Deep neural networks (DNNs) have substantial computational and memory requirements, and the compilation of its computational graphs has a great impact on the performance of resource-constrained (e.g., computation, I/O, and memory-bound) edge computing systems. While efficient execution of their computational graph requires an effective scheduling algorithm, generating the optimal scheduling solution is a challenging NP-hard problem. Furthermore, the complexity of scheduling DNN computational graphs will further increase on pipelined multi-core systems considering memory communication cost, as well as the increasing size of DNNs. Using the synthetic graph for the training dataset, this work presents a reinforcement learning (RL) based scheduling framework RESPECT, which learns the behaviors of optimal optimization algorithms and generates near-optimal scheduling results with short solving runtime overhead. Our framework has demonstrated up to $\sim2.5\times$ real-world on-chip inference runtime speedups over the commercial compiler with ten popular ImageNet models deployed on the physical Coral Edge TPUs system.

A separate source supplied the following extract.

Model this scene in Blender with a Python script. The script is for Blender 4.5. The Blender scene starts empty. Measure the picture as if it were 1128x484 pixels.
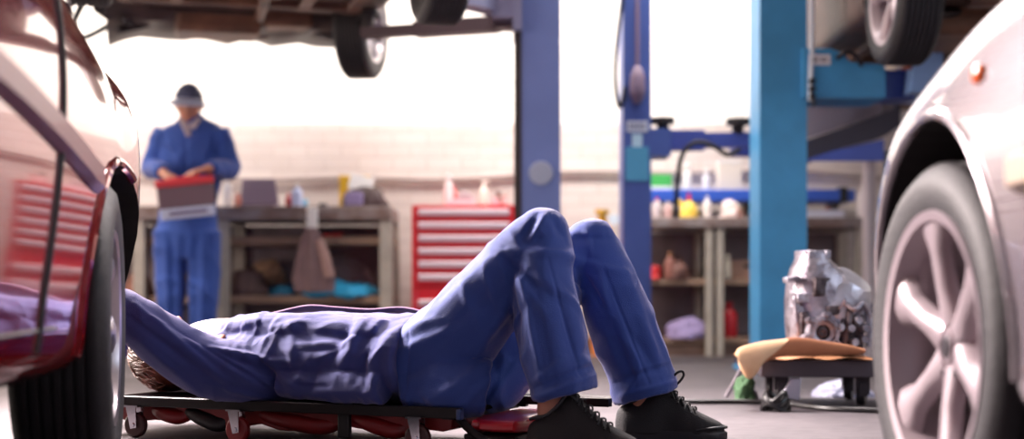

Moreover, compared to the exact optimization methods, the proposed RL scheduling improves the scheduling optimization runtime by up to 683$\times$ speedups compared to the commercial compiler and matches the exact optimal solutions with up to 930$\times$ speedups. Finally, we perform a comprehensive generalizability test, which demonstrates RESPECT successfully imitates optimal solving behaviors from small synthetic graphs to large real-world DNNs computational graphs.

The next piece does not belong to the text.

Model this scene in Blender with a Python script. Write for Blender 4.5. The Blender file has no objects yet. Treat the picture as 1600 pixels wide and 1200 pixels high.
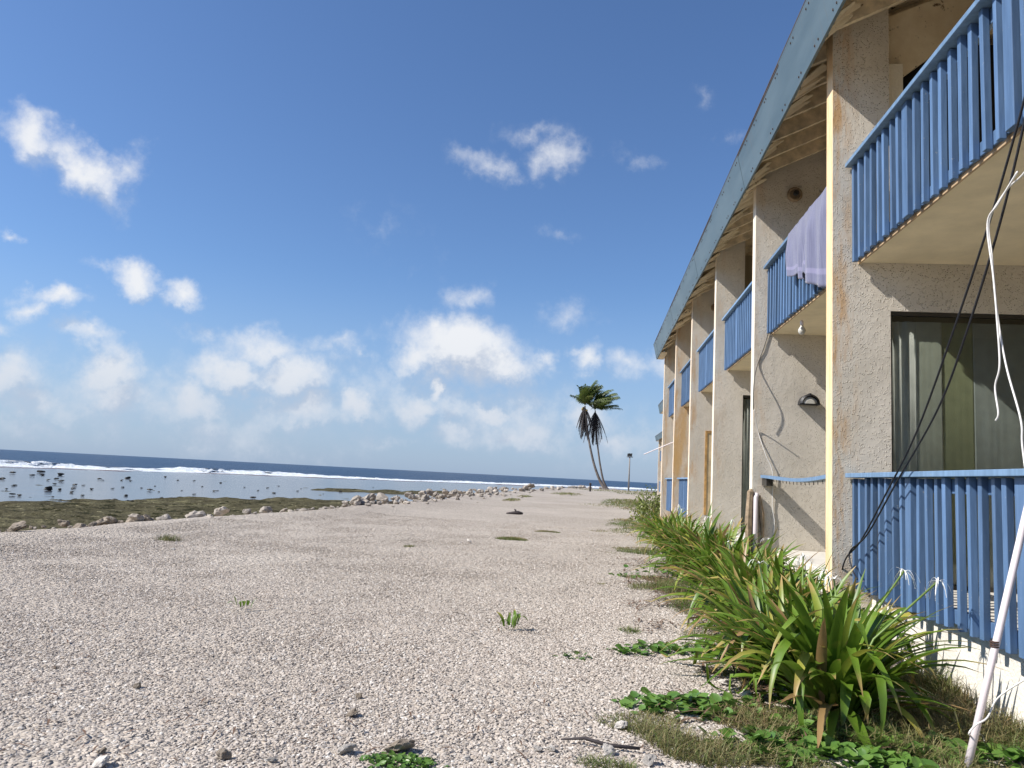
import bpy, math, random
import numpy as np
from mathutils import Vector, Matrix, noise as mnoise

SC = bpy.context.scene
COL = SC.collection
R = math.radians
random.seed(7)
rng = np.random.default_rng(11)

# ------------------------------------------------------------------ camera model (measured from the photograph)
F = 1200.0
H = 1.35
def _n(a): return Vector(a).normalized()
UP = _n((.0515, 1, -143.2 / F))
YC = Vector((128., 600 - (702 + .0515 * 928), -F)).normalized()
YC = (YC - UP * YC.dot(UP)).normalized()
XC = YC.cross(UP)
CAMP = Vector((0, 0, H))
def ray(u, v):
    r = Vector((u - 800, 600 - v, -F))
    return Vector((r.dot(XC), r.dot(YC), r.dot(UP)))
def gp(u, v, z=0.0):
    d = ray(u, v); t = (z - H) / d.z
    return Vector((d.x * t, d.y * t, z))
def xp(u, v, X):
    d = ray(u, v); t = X / d.x
    return Vector((X, d.y * t, H + d.z * t))
def yp(u, v, Y):
    d = ray(u, v); t = Y / d.y
    return Vector((d.x * t, Y, H + d.z * t))

cam = bpy.data.cameras.new('camera')
camo = bpy.data.objects.new('camera', cam); COL.objects.link(camo)
cam.sensor_width = 36; cam.lens = F / 1600 * 36
cam.clip_start = .05; cam.clip_end = 100000
M3 = Matrix((XC, YC, UP))          # rows: world axes in camera coords -> camera-to-world
camo.matrix_world = Matrix.Translation(CAMP) @ M3.to_4x4()
SC.camera = camo

# ------------------------------------------------------------------ sun / sky / film
SUN = Vector((-1, -.29, .96)).normalized()
EL = math.asin(SUN.z)
AZ = math.atan2(SUN.x, SUN.y)
sun = bpy.data.lights.new('sun', 'SUN'); sun.energy = 4.7; sun.angle = R(.53); sun.color = (1, .95, .885)
suno = bpy.data.objects.new('sun', sun); COL.objects.link(suno)
suno.rotation_euler = SUN.to_track_quat('Z', 'Y').to_euler()

SC.view_settings.view_transform = 'Standard'
SC.view_settings.look = 'None'
SC.view_settings.exposure = 0.50
SC.view_settings.gamma = 1
SC.cycles.use_denoising = True
SC.cycles.max_bounces = 6
SC.cycles.diffuse_bounces = 4
SC.cycles.glossy_bounces = 3
SC.cycles.transparent_max_bounces = 8
SC.cycles.caustics_reflective = False
SC.cycles.caustics_refractive = False

def lin(r, g, b):
    f = lambda c: (c / 255 / 12.92) if c / 255 <= .04045 else ((c / 255 + .055) / 1.055) ** 2.4
    return (f(r), f(g), f(b), 1)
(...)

翻译：深度神经网络（DNNs）具有显著的计算和内存需求，其计算图的编译方式对资源受限（如计算、输入输出与内存受限）的边缘计算系统性能影响重大。高效执行计算图需要有效的调度算法，但生成最优调度方案是一个具有挑战性的NP难问题。此外，在考虑内存通信开销的流水线多核系统上，随着DNN规模不断增大，调度DNN计算图的复杂度将进一步增加。本工作提出基于强化学习的调度框架RESPECT，利用合成图作为训练数据集，学习最优优化算法的决策规律，以短求解运行时开销生成近最优调度结果。在部署了十种流行ImageNet模型的物理Coral Edge TPU系统上，该框架相比商业编译器实现了高达约2.5倍的实际片上推理运行时加速。此外，与精确优化方法相比，所提出的强化学习调度在调度优化运行时上相比商业编译器实现了高达683倍加速，并在匹配精确最优解时取得高达930倍加速。最后，我们进行全面的泛化性测试，证明RESPECT成功地将小规模合成图的最优求解行为泛化至实际大规模DNN计算图中。